Multiple band-crossings and Fermi surface topology: role of double nonsymmorphic symmetries in MnP-type crystal structures

We use relativistic ab-initio methods combined with model Hamiltonian approaches to analyze the normal-phase electronic and structural properties of the recently discovered WP superconductor. Remarkably, the outcomes of such study can be employed to set fundamental connections among WP and the pressure induced superconductors CrAs and MnP compounds belonging to the same space group. One of the key features of the resulting electronic structure is represented by the occurrence of multiple band crossings along specific high symmetry lines of the Brilloiun zone. In particular, we demonstrate that an eight-fold band degeneracy is obtained along the S-R path at (kx,ky)=(Pi,Pi), due to time reversal invariance and a pair of nonsymmorphic symmetries.
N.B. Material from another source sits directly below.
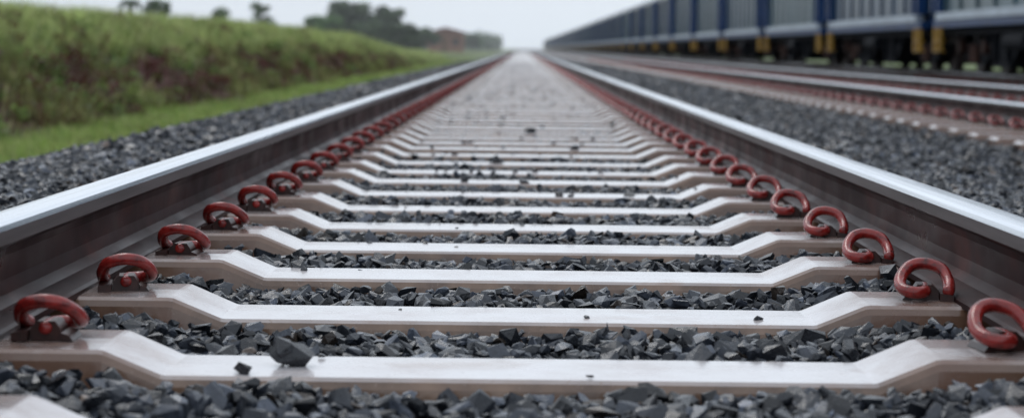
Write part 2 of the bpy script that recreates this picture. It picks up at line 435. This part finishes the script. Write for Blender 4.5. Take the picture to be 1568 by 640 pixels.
P = np.column_stack([Xt, Yt, terrZ(Xt, Yt) - .02]); P = np.repeat(P, K, 0)
spread = .07 + .0012 * np.repeat(Yt, K)
P[:, 0] += rng.normal(0, 1, len(P)) * spread; P[:, 1] += rng.normal(0, 1, len(P)) * spread * 1.6
h = np.repeat(hh, K) * rng.uniform(.5, 1.25, len(P)); w = .012 * (np.repeat(Yt, K) / 30 + .5)
c = np.repeat(base, K, 0) * rng.uniform(.5, 1.4, (len(P), 1))
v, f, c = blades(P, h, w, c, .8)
link(bpy.data.objects.new('grass', np_mesh('grass', v, f, col=c, mats=[m_grass])))

# weeds / shrubs hanging on the bank (one mass)
def leafcloud(C, R, n, size, cols, squash=.8, shell=.45):
    d = rng.normal(size=(n, 3)); d /= np.linalg.norm(d, axis=1)[:, None]
    rr = (shell + (1 - shell) * rng.random(n) ** .6)[:, None]
    P = C + d * rr * R * np.array([1, 1, squash])
    a = rng.normal(size=(n, 3)); a /= np.linalg.norm(a, axis=1)[:, None]
    bb = np.cross(a, rng.normal(size=(n, 3))); bb /= np.linalg.norm(bb, axis=1)[:, None]
    s = size * rng.uniform(.6, 1.3, n)[:, None]
    v = np.stack([P - a * s, P + bb * s * .5, P + a * s, P - bb * s * .5], 1).reshape(-1, 3)
    f = np.arange(n * 4).reshape(n, 4)
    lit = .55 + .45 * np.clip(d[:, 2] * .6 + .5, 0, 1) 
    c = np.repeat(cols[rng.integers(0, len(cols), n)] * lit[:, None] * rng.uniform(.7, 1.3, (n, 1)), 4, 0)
    return v, f, c
def collect(parts):
    V, F, C, o = [], [], [], 0
    for v, f, c in parts: V.append(v); F.append(f + o); C.append(c); o += len(v)
    return np.vstack(V), np.vstack(F), np.vstack(C)
green = np.array([[.09, .16, .035], [.16, .24, .06], [.22, .30, .08]]); redw = np.array([[.09, .028, .024], [.14, .045, .038], [.08, .07, .03]])
parts = []
for _ in range(460):
    y = 20 * (140 / 20.) ** rng.random(); x = -6.2 - 2.9 * rng.random() ** .8
    z = float(terrZ(np.array([x]), np.array([y]))[0])
    r = rng.uniform(.10, .38)
    parts.append(leafcloud(np.array([x, y, z + r * .4]), r, int(60 + 120 * r), .030 + .0006 * y, redw if rng.random() < .6 else green, .8, .3))
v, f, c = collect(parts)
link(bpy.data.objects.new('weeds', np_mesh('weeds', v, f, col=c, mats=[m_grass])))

# ------------------------------------------------------------------ trees
m_leaf, nt, b = newmat('tree_leaves')
tr_ = nt.nodes.new('ShaderNodeBsdfTranslucent'); ms = nt.nodes.new('ShaderNodeMixShader'); ms.inputs[0].default_value = .2
nt.links.new(attr(nt), b.inputs['Base Color']); nt.links.new(attr(nt), tr_.inputs['Color']); b.inputs['Roughness'].default_value = .6
nt.links.new(b.outputs[0], ms.inputs[1]); nt.links.new(tr_.outputs[0], ms.inputs[2]); nt.links.new(ms.outputs[0], nt.nodes['Material Output'].inputs[0])
m_bark, nt, b = newmat('bark')
nt.links.new(ramp(nt, noise(nt, 6, 5, .7, pos(nt, (3, 3, .6))), [(.3, (.05, .035, .025)), (.7, (.14, .10, .075))]), b.inputs['Base Color']); b.inputs['Roughness'].default_value = .9
treecol = np.array([[.045, .08, .035], [.07, .115, .045], [.10, .15, .055], [.03, .055, .03]])
def tree(x, y, topz, width, name='tree', nclump=16, leaf=.2, cols=treecol, sparse=1.0, low=.25):
    z0 = float(terrZ(np.array([x]), np.array([y * 1.0]))[0]) - .1
    H = topz - z0; par = empty(name); mb = MB()
    th = H * .45
    mb.cyl((x, y, z0 + CZ), (x + .03 * H, y, z0 + th + CZ), .035 * H, .022 * H, 9)
    parts = []
    for k in range(nclump):
        a = rng.uniform(0, 2 * math.pi); q = rng.random() ** .6
        hz = rng.uniform(low, .92); env = math.sin(math.pi * min(1, max(.05, (hz - low * .5) / (1.05 - low * .5)))) ** .6
        C = np.array([x + math.cos(a) * q * width * .42 * env, y + math.sin(a) * q * width * .42 * env, z0 + H * hz])
        r = width * rng.uniform(.10, .2)
        C[2] = min(C[2], topz - r * .75)
        parts.append(leafcloud(C, r, int(230 * sparse), leaf, cols * rng.uniform(.6, 1.5), .75, .15))
        mb.cyl((x + .02 * H, y, z0 + th * rng.uniform(.6, 1) + CZ), (C[0], C[1], C[2] + CZ), .012 * H, .004 * H, 6)
    v, f, c = collect(parts)
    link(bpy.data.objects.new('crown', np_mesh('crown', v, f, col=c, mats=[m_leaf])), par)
    link(bpy.data.objects.new('trunk', mb.mesh('trunk', [m_bark])), par)
FP = 3144.
def at(px, y):  return (px - 800) / FP * y
def topat(px, py, y): return (75 - (py - (px - 800) * .01134)) / FP * y
tree(at(528, 250), 250, topat(528, 2, 250), 9.0, nclump=40, leaf=.26)
tree(at(592, 255), 255, topat(592, 7, 255), 5.0, nclump=22, leaf=.26)
tree(at(495, 240), 240, topat(495, 24, 240), 5.5, nclump=22, leaf=.22, cols=treecol * np.array([1.6, 1.9, 1.2]))
tree(at(560, 236), 236, topat(560, 34, 236), 5.5, nclump=22, leaf=.24)
tree(at(612, 235), 235, topat(612, 36, 235), 5.5, nclump=24, leaf=.24)
tree(at(645, 280), 280, topat(645, 42, 280), 5, nclump=22, leaf=.26)
tree(at(403, 200), 200, topat(403, 2, 200), 3.4, nclump=30, leaf=.11, sparse=.7, cols=treecol * 1.4)
tree(at(240, 150), 150, topat(240, -2, 150), 2.9, nclump=28, leaf=.10, sparse=.7, cols=treecol * 1.3)
tree(at(335, 190), 190, topat(335, 10, 190), 3.2, nclump=24, leaf=.11, sparse=.6, cols=treecol * 1.5)
tree(at(722, 420), 420, topat(722, 52, 420), 5, nclump=12, leaf=.3, cols=treecol * 1.8)
# palm
px, py_ = at(197, 160), 160.
par = empty('palm_tree'); mb = MB(); zt = topat(197, -2, 160); z0 = float(terrZ(np.array([px]), np.array([py_]))[0]) - .1
mb.cyl((px, py_, z0 + CZ), (px + .1, py_, zt - .3 + CZ), .11, .07, 8)
parts = []
for k in range(16):
    a = rng.uniform(0, 2 * math.pi); e = rng.uniform(-.2, .9); Lf = rng.uniform(.8, 1.15)
    for t in np.linspace(.1, 1, 10):
        C = np.array([px + .1 + math.cos(a) * Lf * t * math.cos(e), py_ + math.sin(a) * Lf * t * math.cos(e), zt - .3 + Lf * t * math.sin(e) - .7 * t * t * Lf])
        parts.append(leafcloud(C, .09, 8, .12, treecol * 1.3, .8, .1))
v, f, c = collect(parts); link(bpy.data.objects.new('fronds', np_mesh('fronds', v, f, col=c, mats=[m_leaf])), par)
link(bpy.data.objects.new('trunk', mb.mesh('trunk', [m_bark])), par)
# distant tree line
parts = []
for k in range(170):
    y = rng.uniform(480, 900); px_ = rng.choice([rng.uniform(560, 775), rng.uniform(830, 1100), rng.uniform(0, 560)], p=[.5, .2, .3])
    x = at(px_, y); 
    if abs(x) < 8: x = -12 if px_ < 800 else 18
    r = rng.uniform(2, 4.2)
    parts.append(leafcloud(np.array([x, y, -.6 + r * .6]), r, 170, .6, treecol * rng.uniform(1.2, 2.2), .8, .3))
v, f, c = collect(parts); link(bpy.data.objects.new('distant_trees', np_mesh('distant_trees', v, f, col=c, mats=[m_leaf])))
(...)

The presence of multiple degenerate Fermi points along the S-R direction constraints the topology of the Fermi surface, which manifests distinctive marks when considering its evolution upon band filling variation. We show that, by changing the relative position of the Fermi level with respect to the eight-fold degenerate bands, one can tune the effective dimensionality of the Fermi surface. If the Fermi level does not cross the multifold degenerate bands, as for the WP and CrAs compounds, the degeneracy forces the occurrence of two-dimensional (2D) Fermi surface sheets centered around the S-R line with a corrugated profile along the kz direction. On the contrary, these surfaces are converted into open or closed Fermi pockets, if the bands along the SR line cross the Fermi level, as it happens in MnP. Moreover, we show that the spin-orbit interaction determines a selective removal of the band degeneracy and, consequently, a splitting of the quasi 2D Fermi sheets, as it happens in WP.